The U.N. Convention on Genocide fails to protect all groups of people. While it protects people against cruel treatment based upon nationality, ethnicity, race and religion, it does not ensure just for individuals based on other voluntary defining features. Because this definition was created based on past genocidal doings, it fails to comply with this century and a number of groups are not protected. As the years have passed, ideologies have changed and news laws have been put into place paving the way for many groups to emerge. One targeted group that is now prevalent in our society but is not protected under this declaration is those that identify as LGBT.

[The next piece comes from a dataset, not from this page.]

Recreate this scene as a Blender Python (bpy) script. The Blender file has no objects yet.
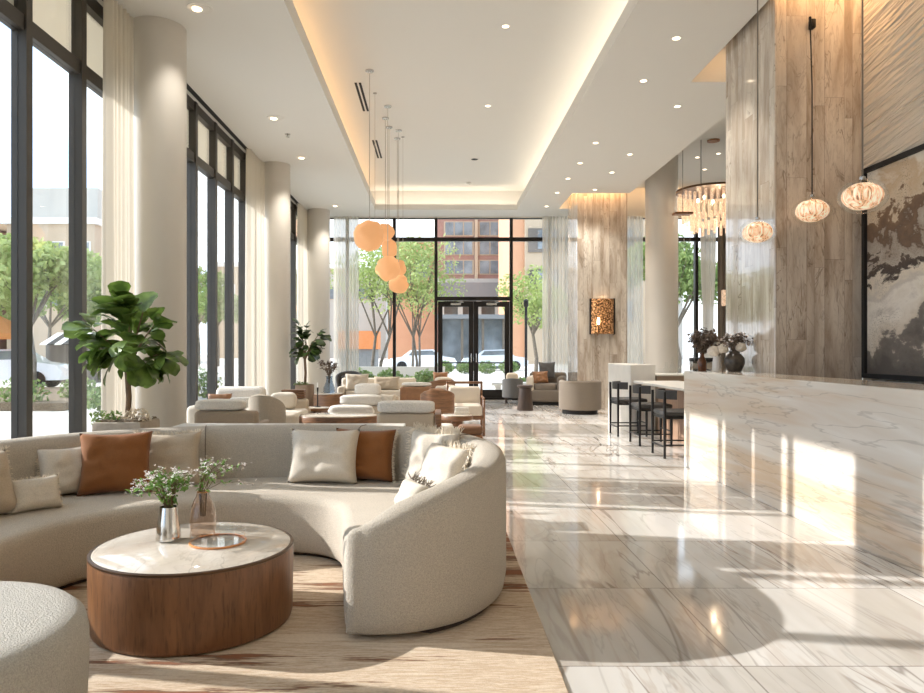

On June 12, 2016, a man entered a gay nightclub in Florida and murdered 49 people and wounded 53 others. The perpetrator entered the nightclub with lethal weapons with the intent to destroy the patrons inside. He then engaged in a police standoff taking while holding club-goers hostage. This incident was covered in the news as the worst mass shooting in the United States. While this act clearly exemplifies genocide, it was not labeled as such. When the perpetrator began shooting in the nightclub, he was intending to destroy, in part, members that identified with the LGBT group. Even though he succeeded in carrying out his plan, the US did not recognize this as an act of genocide. The quantity of persons he injured does not equate to that of past figures, such as Hitler. That does not justify the damage.
The failure to identify this as genocide shows how westernized the convention is and the presence of inequality in our society. LGBT people have fought for decades to be accepted. The failure to label this inhumane act as genocide shows how flawed today’s society is and the lack of protection this definition offers to all people of all groups.